■ MATERIAL
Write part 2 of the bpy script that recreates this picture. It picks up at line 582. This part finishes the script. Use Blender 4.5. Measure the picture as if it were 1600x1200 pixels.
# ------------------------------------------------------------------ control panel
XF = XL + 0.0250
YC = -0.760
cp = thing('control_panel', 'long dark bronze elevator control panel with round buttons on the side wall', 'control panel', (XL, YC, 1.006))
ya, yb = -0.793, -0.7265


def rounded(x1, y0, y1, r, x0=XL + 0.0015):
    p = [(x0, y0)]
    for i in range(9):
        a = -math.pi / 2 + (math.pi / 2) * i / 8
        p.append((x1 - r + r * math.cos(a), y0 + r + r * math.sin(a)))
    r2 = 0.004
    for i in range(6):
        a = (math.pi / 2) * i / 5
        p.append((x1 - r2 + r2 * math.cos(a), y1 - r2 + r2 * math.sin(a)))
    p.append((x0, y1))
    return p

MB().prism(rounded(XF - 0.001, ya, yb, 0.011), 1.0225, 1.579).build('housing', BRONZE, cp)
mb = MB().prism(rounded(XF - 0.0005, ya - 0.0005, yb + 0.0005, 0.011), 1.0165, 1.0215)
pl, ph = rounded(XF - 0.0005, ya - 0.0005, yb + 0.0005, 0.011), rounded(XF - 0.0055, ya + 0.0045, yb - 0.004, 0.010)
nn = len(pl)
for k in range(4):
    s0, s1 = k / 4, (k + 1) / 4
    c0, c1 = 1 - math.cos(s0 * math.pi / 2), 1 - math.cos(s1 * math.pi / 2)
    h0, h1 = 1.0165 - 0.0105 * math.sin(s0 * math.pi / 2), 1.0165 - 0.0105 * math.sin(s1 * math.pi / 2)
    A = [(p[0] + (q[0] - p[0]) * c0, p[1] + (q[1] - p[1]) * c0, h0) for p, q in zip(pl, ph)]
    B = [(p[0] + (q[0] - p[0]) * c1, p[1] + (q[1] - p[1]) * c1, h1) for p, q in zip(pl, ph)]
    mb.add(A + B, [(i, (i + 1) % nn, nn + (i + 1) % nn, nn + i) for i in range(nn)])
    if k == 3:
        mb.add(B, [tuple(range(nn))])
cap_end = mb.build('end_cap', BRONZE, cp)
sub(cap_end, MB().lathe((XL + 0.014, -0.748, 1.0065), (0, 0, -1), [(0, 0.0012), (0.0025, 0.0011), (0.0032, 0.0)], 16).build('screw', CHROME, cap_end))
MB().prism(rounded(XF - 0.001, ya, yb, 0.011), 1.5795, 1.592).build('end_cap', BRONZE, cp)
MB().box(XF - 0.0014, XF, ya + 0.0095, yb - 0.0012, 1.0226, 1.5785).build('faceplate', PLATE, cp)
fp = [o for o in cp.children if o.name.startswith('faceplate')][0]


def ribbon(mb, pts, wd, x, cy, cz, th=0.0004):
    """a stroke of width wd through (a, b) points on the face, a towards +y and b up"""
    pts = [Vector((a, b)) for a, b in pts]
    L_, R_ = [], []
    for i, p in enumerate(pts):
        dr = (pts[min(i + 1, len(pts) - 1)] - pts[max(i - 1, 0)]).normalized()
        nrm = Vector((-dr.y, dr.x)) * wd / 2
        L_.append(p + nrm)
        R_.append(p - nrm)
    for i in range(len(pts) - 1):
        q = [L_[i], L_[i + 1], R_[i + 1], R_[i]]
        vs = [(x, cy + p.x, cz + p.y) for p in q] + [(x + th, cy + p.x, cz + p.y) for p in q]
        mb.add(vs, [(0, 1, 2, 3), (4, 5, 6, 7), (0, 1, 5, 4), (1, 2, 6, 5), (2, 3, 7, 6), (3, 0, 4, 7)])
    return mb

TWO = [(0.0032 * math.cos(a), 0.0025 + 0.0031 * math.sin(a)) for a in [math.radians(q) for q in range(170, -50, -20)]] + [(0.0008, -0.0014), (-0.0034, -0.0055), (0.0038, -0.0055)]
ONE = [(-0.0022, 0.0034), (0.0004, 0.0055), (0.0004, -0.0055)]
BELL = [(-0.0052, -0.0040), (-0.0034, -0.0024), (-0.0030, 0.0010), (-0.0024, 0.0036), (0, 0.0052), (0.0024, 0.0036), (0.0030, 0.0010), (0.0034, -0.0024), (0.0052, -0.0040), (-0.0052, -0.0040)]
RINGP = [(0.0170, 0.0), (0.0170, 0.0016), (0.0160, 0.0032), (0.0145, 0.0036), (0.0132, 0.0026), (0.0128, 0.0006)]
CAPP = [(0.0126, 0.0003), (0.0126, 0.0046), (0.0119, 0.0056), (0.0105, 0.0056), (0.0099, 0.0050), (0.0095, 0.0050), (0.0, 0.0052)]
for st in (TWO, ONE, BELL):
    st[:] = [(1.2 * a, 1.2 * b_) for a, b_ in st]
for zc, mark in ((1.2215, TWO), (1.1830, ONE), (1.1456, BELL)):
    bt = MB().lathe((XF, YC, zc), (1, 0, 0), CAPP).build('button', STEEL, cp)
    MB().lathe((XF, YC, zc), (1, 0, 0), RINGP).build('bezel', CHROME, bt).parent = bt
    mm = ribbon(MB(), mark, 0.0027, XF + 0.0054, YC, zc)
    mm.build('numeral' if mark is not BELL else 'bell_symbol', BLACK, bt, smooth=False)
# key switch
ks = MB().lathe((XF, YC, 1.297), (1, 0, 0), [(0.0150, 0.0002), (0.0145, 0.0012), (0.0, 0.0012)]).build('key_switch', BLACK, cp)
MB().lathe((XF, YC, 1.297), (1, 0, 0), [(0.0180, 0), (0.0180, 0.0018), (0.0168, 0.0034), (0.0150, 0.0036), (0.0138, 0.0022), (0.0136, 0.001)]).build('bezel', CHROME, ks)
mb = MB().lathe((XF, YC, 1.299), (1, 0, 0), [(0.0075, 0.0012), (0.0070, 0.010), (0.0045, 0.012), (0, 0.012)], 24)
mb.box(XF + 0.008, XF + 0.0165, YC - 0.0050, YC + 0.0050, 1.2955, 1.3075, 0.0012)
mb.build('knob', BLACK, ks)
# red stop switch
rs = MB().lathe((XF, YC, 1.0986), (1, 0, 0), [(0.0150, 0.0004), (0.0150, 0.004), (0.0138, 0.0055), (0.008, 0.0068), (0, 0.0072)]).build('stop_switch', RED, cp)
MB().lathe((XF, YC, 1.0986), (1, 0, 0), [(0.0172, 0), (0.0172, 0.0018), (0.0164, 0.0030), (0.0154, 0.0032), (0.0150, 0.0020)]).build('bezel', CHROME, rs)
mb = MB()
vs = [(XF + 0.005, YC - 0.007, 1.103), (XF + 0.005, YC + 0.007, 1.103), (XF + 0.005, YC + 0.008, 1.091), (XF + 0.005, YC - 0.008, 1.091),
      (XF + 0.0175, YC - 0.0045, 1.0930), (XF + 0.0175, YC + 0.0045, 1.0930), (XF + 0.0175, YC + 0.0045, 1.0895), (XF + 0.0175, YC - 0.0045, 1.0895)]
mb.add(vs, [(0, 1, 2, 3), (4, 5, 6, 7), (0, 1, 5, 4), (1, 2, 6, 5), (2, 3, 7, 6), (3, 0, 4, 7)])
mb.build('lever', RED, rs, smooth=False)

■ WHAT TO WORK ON
Print the listing above in its entirety, with every line exact.

■ TASK RESPONSE
Write part 2 of the bpy script that recreates this picture. It picks up at line 582. This part finishes the script. Use Blender 4.5. Measure the picture as if it were 1600x1200 pixels.
# ------------------------------------------------------------------ control panel
XF = XL + 0.0250
YC = -0.760
cp = thing('control_panel', 'long dark bronze elevator control panel with round buttons on the side wall', 'control panel', (XL, YC, 1.006))
ya, yb = -0.793, -0.7265


def rounded(x1, y0, y1, r, x0=XL + 0.0015):
    p = [(x0, y0)]
    for i in range(9):
        a = -math.pi / 2 + (math.pi / 2) * i / 8
        p.append((x1 - r + r * math.cos(a), y0 + r + r * math.sin(a)))
    r2 = 0.004
    for i in range(6):
        a = (math.pi / 2) * i / 5
        p.append((x1 - r2 + r2 * math.cos(a), y1 - r2 + r2 * math.sin(a)))
    p.append((x0, y1))
    return p

MB().prism(rounded(XF - 0.001, ya, yb, 0.011), 1.0225, 1.579).build('housing', BRONZE, cp)
mb = MB().prism(rounded(XF - 0.0005, ya - 0.0005, yb + 0.0005, 0.011), 1.0165, 1.0215)
pl, ph = rounded(XF - 0.0005, ya - 0.0005, yb + 0.0005, 0.011), rounded(XF - 0.0055, ya + 0.0045, yb - 0.004, 0.010)
nn = len(pl)
for k in range(4):
    s0, s1 = k / 4, (k + 1) / 4
    c0, c1 = 1 - math.cos(s0 * math.pi / 2), 1 - math.cos(s1 * math.pi / 2)
    h0, h1 = 1.0165 - 0.0105 * math.sin(s0 * math.pi / 2), 1.0165 - 0.0105 * math.sin(s1 * math.pi / 2)
    A = [(p[0] + (q[0] - p[0]) * c0, p[1] + (q[1] - p[1]) * c0, h0) for p, q in zip(pl, ph)]
    B = [(p[0] + (q[0] - p[0]) * c1, p[1] + (q[1] - p[1]) * c1, h1) for p, q in zip(pl, ph)]
    mb.add(A + B, [(i, (i + 1) % nn, nn + (i + 1) % nn, nn + i) for i in range(nn)])
    if k == 3:
        mb.add(B, [tuple(range(nn))])
cap_end = mb.build('end_cap', BRONZE, cp)
sub(cap_end, MB().lathe((XL + 0.014, -0.748, 1.0065), (0, 0, -1), [(0, 0.0012), (0.0025, 0.0011), (0.0032, 0.0)], 16).build('screw', CHROME, cap_end))
MB().prism(rounded(XF - 0.001, ya, yb, 0.011), 1.5795, 1.592).build('end_cap', BRONZE, cp)
MB().box(XF - 0.0014, XF, ya + 0.0095, yb - 0.0012, 1.0226, 1.5785).build('faceplate', PLATE, cp)
fp = [o for o in cp.children if o.name.startswith('faceplate')][0]


def ribbon(mb, pts, wd, x, cy, cz, th=0.0004):
    """a stroke of width wd through (a, b) points on the face, a towards +y and b up"""
    pts = [Vector((a, b)) for a, b in pts]
    L_, R_ = [], []
    for i, p in enumerate(pts):
        dr = (pts[min(i + 1, len(pts) - 1)] - pts[max(i - 1, 0)]).normalized()
        nrm = Vector((-dr.y, dr.x)) * wd / 2
        L_.append(p + nrm)
        R_.append(p - nrm)
    for i in range(len(pts) - 1):
        q = [L_[i], L_[i + 1], R_[i + 1], R_[i]]
        vs = [(x, cy + p.x, cz + p.y) for p in q] + [(x + th, cy + p.x, cz + p.y) for p in q]
        mb.add(vs, [(0, 1, 2, 3), (4, 5, 6, 7), (0, 1, 5, 4), (1, 2, 6, 5), (2, 3, 7, 6), (3, 0, 4, 7)])
    return mb

TWO = [(0.0032 * math.cos(a), 0.0025 + 0.0031 * math.sin(a)) for a in [math.radians(q) for q in range(170, -50, -20)]] + [(0.0008, -0.0014), (-0.0034, -0.0055), (0.0038, -0.0055)]
ONE = [(-0.0022, 0.0034), (0.0004, 0.0055), (0.0004, -0.0055)]
BELL = [(-0.0052, -0.0040), (-0.0034, -0.0024), (-0.0030, 0.0010), (-0.0024, 0.0036), (0, 0.0052), (0.0024, 0.0036), (0.0030, 0.0010), (0.0034, -0.0024), (0.0052, -0.0040), (-0.0052, -0.0040)]
RINGP = [(0.0170, 0.0), (0.0170, 0.0016), (0.0160, 0.0032), (0.0145, 0.0036), (0.0132, 0.0026), (0.0128, 0.0006)]
CAPP = [(0.0126, 0.0003), (0.0126, 0.0046), (0.0119, 0.0056), (0.0105, 0.0056), (0.0099, 0.0050), (0.0095, 0.0050), (0.0, 0.0052)]
for st in (TWO, ONE, BELL):
    st[:] = [(1.2 * a, 1.2 * b_) for a, b_ in st]
for zc, mark in ((1.2215, TWO), (1.1830, ONE), (1.1456, BELL)):
    bt = MB().lathe((XF, YC, zc), (1, 0, 0), CAPP).build('button', STEEL, cp)
    MB().lathe((XF, YC, zc), (1, 0, 0), RINGP).build('bezel', CHROME, bt).parent = bt
    mm = ribbon(MB(), mark, 0.0027, XF + 0.0054, YC, zc)
    mm.build('numeral' if mark is not BELL else 'bell_symbol', BLACK, bt, smooth=False)
# key switch
ks = MB().lathe((XF, YC, 1.297), (1, 0, 0), [(0.0150, 0.0002), (0.0145, 0.0012), (0.0, 0.0012)]).build('key_switch', BLACK, cp)
MB().lathe((XF, YC, 1.297), (1, 0, 0), [(0.0180, 0), (0.0180, 0.0018), (0.0168, 0.0034), (0.0150, 0.0036), (0.0138, 0.0022), (0.0136, 0.001)]).build('bezel', CHROME, ks)
mb = MB().lathe((XF, YC, 1.299), (1, 0, 0), [(0.0075, 0.0012), (0.0070, 0.010), (0.0045, 0.012), (0, 0.012)], 24)
mb.box(XF + 0.008, XF + 0.0165, YC - 0.0050, YC + 0.0050, 1.2955, 1.3075, 0.0012)
mb.build('knob', BLACK, ks)
# red stop switch
rs = MB().lathe((XF, YC, 1.0986), (1, 0, 0), [(0.0150, 0.0004), (0.0150, 0.004), (0.0138, 0.0055), (0.008, 0.0068), (0, 0.0072)]).build('stop_switch', RED, cp)
MB().lathe((XF, YC, 1.0986), (1, 0, 0), [(0.0172, 0), (0.0172, 0.0018), (0.0164, 0.0030), (0.0154, 0.0032), (0.0150, 0.0020)]).build('bezel', CHROME, rs)
mb = MB()
vs = [(XF + 0.005, YC - 0.007, 1.103), (XF + 0.005, YC + 0.007, 1.103), (XF + 0.005, YC + 0.008, 1.091), (XF + 0.005, YC - 0.008, 1.091),
      (XF + 0.0175, YC - 0.0045, 1.0930), (XF + 0.0175, YC + 0.0045, 1.0930), (XF + 0.0175, YC + 0.0045, 1.0895), (XF + 0.0175, YC - 0.0045, 1.0895)]
mb.add(vs, [(0, 1, 2, 3), (4, 5, 6, 7), (0, 1, 5, 4), (1, 2, 6, 5), (2, 3, 7, 6), (3, 0, 4, 7)])
mb.build('lever', RED, rs, smooth=False)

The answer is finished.